Improving access to transit: The plan expands travel and job opportunities throughout the region. People who live, work and study in regional centers will be attracted to improved transit options. For example, one in five people use transit for work and college trips in the University District today; with Sound Transit 2, that number will increase to one in three by 2030. In Bellevue, that number increases by 50 percent, from 8 percent to 12 percent by 2030. The addition of 36 miles of light rail, plus expanded Sounder and ST Express service, will increase travel options and may make it possible to reduce the number of cars per household, the number of annual miles driven, and/or the cost of vehicle operation and maintenance.

Boosting the economy: Improving transit capacity and reliability allows employers throughout the region to attract a broader base of workers and have better access to goods and services. Increased transit use reduces highway delay for personal, business and freight travel.
Improving the environment: With studies suggesting that transportation is responsible for more than half the region's carbon footprint (generation of greenhouse gases), Sound Transit 2 helps the environment. The high-capacity transit system will take cars off highways and, compared to doing nothing, reduce the number of miles driven and fuel used each day – resulting in less air pollution and fewer greenhouse gas emissions.

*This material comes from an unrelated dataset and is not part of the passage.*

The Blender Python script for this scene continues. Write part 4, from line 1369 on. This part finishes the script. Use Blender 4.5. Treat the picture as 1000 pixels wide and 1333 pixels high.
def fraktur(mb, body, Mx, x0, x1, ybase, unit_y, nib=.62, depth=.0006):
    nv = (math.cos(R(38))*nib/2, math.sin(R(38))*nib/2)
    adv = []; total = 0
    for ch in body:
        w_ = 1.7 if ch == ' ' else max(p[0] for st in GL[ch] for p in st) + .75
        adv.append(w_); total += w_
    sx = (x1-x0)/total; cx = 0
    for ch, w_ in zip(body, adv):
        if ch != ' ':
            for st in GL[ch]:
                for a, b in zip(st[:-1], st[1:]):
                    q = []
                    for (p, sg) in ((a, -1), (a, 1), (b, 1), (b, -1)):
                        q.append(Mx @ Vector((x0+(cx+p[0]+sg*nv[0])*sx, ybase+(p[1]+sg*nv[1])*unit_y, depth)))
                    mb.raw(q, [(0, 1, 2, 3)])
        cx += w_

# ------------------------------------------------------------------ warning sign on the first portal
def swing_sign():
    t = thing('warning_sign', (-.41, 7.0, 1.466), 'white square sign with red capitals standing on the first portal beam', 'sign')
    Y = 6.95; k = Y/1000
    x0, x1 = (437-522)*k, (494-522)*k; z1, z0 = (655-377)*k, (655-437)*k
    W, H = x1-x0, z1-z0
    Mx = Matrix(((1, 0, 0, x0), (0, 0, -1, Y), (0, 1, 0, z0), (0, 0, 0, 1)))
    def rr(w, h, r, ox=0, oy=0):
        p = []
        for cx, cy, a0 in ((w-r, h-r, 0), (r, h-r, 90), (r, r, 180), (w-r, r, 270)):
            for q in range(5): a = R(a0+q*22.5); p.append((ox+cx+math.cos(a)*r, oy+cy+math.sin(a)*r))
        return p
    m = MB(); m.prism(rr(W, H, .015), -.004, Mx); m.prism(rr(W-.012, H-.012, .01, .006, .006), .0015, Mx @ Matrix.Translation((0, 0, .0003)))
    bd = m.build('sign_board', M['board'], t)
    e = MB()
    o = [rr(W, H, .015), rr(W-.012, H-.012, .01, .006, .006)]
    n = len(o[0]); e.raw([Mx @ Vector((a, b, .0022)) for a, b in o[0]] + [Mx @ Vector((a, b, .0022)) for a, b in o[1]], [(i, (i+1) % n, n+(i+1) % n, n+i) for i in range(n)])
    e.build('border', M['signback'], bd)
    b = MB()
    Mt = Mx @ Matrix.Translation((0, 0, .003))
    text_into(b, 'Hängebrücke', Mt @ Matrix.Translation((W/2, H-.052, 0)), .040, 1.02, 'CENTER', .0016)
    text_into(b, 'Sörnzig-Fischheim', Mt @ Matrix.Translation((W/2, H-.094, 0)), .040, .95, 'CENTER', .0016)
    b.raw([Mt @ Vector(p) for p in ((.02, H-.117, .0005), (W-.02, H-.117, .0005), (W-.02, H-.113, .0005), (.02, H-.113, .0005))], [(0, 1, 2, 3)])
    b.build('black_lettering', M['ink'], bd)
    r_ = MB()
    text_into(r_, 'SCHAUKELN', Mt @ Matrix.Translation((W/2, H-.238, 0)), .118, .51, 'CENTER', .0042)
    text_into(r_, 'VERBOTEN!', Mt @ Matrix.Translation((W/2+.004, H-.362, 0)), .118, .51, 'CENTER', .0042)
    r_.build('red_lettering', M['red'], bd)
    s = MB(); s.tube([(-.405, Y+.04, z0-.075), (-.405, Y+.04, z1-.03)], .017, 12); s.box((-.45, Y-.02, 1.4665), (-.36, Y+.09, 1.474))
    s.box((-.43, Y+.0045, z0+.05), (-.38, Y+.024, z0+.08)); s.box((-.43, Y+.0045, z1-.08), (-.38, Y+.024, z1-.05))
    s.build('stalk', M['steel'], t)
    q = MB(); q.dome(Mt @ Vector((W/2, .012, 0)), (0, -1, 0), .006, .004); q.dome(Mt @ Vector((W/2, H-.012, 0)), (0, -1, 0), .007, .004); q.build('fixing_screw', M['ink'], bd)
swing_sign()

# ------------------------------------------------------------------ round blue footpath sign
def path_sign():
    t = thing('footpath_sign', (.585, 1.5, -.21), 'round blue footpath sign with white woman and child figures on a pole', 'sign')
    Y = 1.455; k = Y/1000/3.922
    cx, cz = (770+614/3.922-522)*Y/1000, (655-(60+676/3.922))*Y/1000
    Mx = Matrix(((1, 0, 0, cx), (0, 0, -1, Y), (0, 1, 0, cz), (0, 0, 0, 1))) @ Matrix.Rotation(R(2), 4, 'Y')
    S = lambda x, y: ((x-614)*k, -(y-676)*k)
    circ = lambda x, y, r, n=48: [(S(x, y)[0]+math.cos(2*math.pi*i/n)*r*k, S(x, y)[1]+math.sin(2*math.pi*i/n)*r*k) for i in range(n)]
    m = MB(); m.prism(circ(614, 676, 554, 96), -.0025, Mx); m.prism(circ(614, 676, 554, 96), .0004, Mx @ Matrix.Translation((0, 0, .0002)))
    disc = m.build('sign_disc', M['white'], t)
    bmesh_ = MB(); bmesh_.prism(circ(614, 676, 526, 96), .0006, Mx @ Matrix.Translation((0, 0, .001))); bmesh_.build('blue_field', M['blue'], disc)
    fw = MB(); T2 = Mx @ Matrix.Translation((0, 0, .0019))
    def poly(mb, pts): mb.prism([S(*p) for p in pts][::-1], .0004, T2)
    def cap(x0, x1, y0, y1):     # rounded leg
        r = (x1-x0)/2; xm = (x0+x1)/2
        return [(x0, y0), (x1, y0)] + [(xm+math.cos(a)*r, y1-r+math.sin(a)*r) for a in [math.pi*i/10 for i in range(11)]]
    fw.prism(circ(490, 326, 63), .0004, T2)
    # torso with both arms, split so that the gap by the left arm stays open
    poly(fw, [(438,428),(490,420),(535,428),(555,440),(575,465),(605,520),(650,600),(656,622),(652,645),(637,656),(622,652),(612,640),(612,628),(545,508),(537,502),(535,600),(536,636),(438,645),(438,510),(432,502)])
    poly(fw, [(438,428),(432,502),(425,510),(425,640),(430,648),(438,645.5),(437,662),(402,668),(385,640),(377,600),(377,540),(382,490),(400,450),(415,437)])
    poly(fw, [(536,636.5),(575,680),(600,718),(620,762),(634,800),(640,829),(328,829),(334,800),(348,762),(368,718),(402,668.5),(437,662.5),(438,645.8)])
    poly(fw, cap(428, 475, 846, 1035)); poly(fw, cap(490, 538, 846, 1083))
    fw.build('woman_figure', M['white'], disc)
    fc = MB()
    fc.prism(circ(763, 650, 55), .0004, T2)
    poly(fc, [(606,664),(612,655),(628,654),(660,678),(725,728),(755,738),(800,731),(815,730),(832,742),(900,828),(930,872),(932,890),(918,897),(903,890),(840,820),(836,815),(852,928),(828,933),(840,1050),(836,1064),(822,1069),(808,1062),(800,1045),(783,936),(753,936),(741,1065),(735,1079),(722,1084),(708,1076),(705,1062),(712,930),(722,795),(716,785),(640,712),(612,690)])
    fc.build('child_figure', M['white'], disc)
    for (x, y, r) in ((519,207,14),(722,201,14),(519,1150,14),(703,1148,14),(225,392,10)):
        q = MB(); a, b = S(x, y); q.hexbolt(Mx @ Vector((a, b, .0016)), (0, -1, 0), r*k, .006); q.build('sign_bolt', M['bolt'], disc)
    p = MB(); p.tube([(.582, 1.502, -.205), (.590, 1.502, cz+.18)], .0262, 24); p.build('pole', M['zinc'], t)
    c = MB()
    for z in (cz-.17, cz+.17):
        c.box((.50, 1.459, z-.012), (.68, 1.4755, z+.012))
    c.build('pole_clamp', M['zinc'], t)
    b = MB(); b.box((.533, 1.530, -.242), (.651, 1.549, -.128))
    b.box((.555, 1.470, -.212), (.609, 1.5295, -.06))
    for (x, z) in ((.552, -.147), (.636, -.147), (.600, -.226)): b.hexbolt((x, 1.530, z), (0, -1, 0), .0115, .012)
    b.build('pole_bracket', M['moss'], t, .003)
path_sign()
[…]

Supporting livable communities: Throughout the United States, light rail stations help support the development of compact, urban, sustainable communities. Sound Transit 2 was developed to help achieve the land use and transportation demand management goals identified in Vision 2040 and Destination 2030, the region's long-range growth strategy and transportation plans. Vision 2040 and Destination 2030 make clear that our long-term transportation needs require a region-wide transit system that supports transit-oriented development around stations and serves our high-density population, employment and activity centers (such as Northgate, Bellevue and Lynnwood) with seamless connections between local transit, regional transit and ferries. Sound Transit 2 supports locally adopted land use plans by providing transit infrastructure to serve more dense development in population centers, helping the region absorb projected growth of more than 1.2 million new residents by 2030.
In 2008, the Puget Sound Regional Council (PSRC) Executive Board unanimously found that the Sound Transit 2 Regional Transit System Plan conforms to the regional plans. Employment in urban Pierce, King and Snohomish counties is expected to increase by about 600,000 jobs. Sound Transit 2 will provide high-capacity transit service to over 75 percent of the employment in PSRC-designated urban centers in 2030.